- People are nice, so nice that you can't take it some times. No thanks, I'd rather do it myself!
- The city drips, all over the place. In the rainy season you must be ware of continual drips as you walk along the sidewalk.
- Oddly the sidewalks are often tiled. This doesn't make much sense, as with the rain they can be very slick.
- There are hundreds of people exercising in the morning every day. It is incredible! I went for my walking workout the first day here and nearly fell over when I saw the number of people working out in park. Thai chi, Chi gong, yoga, badminton, aerobics, walking, a hacky sac type game, you name it! Keeps my walks very interesting with all of the people watching!
- Vietnamese are so accommodating that if they don't have it, they'll say they do and go around the corner and buy it for you. Likely adding on a bit of a tourist tax, but what the hell, that's service.
- I hear that if you want an honest opinion about yourself, just ask a local and they'll be sure to tell you exactly how fat and beautiful you are.
- There is a straw epidemic in Vietnam. No matter what you do there's just about no way to avoid getting straws in your drinks. They'll strap them to the water bottles, they'll plop one in your soda can. You can trust that you'll get a straw even if you didn't order anything to drink! I can't stand straws; they were a challenge in Ghana as well. I think they should be banned aside from margaritas, as it's hard to say if you can avoid slopping ice in your face after you've had a few!
- The pho is fantastic. You can get a bowl that you could wear on your head for $3 at Pho 24.
- After the pho you might be so comatose that all you can think of is a massage, as I am at the moment!
- Massage for around $6 an hour, you can't go wrong there!

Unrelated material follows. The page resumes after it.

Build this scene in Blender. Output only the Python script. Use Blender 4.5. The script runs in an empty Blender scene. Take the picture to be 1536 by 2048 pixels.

- Go to the specialists. I heard a story from someone the other day of a woman who was at a spa and asked for a bikini wax while she was there getting other treatments. They initially they declined, saying they didn't have anyone. She protested and said, just find some wax already. The next thing she knew she was on the table with four women trying to figure out how to give her a wax job. Leave it to the professionals!
- There are tons of boutiques here. They've got that down from the French influence. Too bad Kabul has more garden cafes than Saigon. I hear many of these were destroyed by the 1970s high rises that abound.
- You want a purse? Pick from hundreds of different styles.
- Need a custom made gown? Saigon's the place to be!
- Need a knock-off Van Gogh? You'll also find it here.
- Think you've tried all the exotic fruit there is to be had? Don't worry, you are bound to find a few new ones here!
- Barter. It's as simple as that. Don't ever think you've got the local price, even if you think it is cheap.
- You haven't experience Saigon until you've ridden a motor bike in the rain. My favorite is that they love to put the back of the first person on the bike's rain plastic poncho over the head of the person in the back. Very smart.
- You can transport just about anything on a motorbike/scooter. The best thing I've seen was a full sized refrigerator. Hard to beat that one.
- Somehow women here can still look elegant while riding side saddle on a motorbike with a fashion face-mask to protect from the smog of the two stroke engines. They also wear gloves to protect their hands from the smog.
- Whoever invents the low cost hybrid scooter will be a hero to the world!